Например, этой зимой штаб Юго-Западного фронта организовал военную игру, посвященную организации взаимодействия артиллерии и пехоты на избранных участках прорыва. По итогам проведенной игры генерал А. А. Брусилов смог выбрать начальников ударных артиллерийских групп в предстоящем наступлении. Также главкоюз, опираясь на мнение профессионалов, наметил участки предстоявшего нового прорыва неприятельского фронта, согласно мнению общевойсковых командиров и инспекторов корпусной артиллерии[384]. Этими мероприятиями опыт организации Брусиловского прорыва 1916 года был приумножен и расширен.
На ряде совещаний высшего командного состава в конце 1916 – начале 1917 года было принято оперативно-стратегическое планирование русских армий Восточного фронта в предстоящую кампанию. Прежде всего, признавалось, что наступать будут все русские фронты одновременно. Главный удар наносится южнее Полесья армиями Юго-Западного фронта при поддержке Румынского фронта. Цель – разгром австро-венгерских войск и готовность к переносу удара либо на Балканы, либо в тыл германцам, стоявшим севернее Полесья. Вспомогательные по своей сути, но решительные удары наносят взаимодействующие между собой Северный и Западный фронты. Их цель – прорыв германского фронта и отбрасывание его в Польшу. Все это должно было быть увязано с предполагавшимся генеральным наступлением англо-французов.

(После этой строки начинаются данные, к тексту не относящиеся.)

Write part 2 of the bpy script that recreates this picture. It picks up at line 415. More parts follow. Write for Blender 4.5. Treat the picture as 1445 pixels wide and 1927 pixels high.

Последним этапом планирования кампании 1917 года стала общесоюзная конференция в Петрограде в феврале. Начиная со второй половины 1916 года, когда произошел перелом в ходе войны в пользу Антанты, «в Лондоне и Париже был взят четкий курс на подмену общесоюзных конференций сепаратными англо-французскими совещаниями, решавшими основные вопросы стратегии и коалиционного руководства войной, которые скрывались или доводились в общей форме до других союзников. Общекоалиционные конференции в Шантильи наделе превратились в пустую формальность»[385]. Поэтому, чтобы не раздражать русских, а также вынудить их наступать опять-таки самоотверженно и решительно, последняя конференция и была назначена в Петрограде.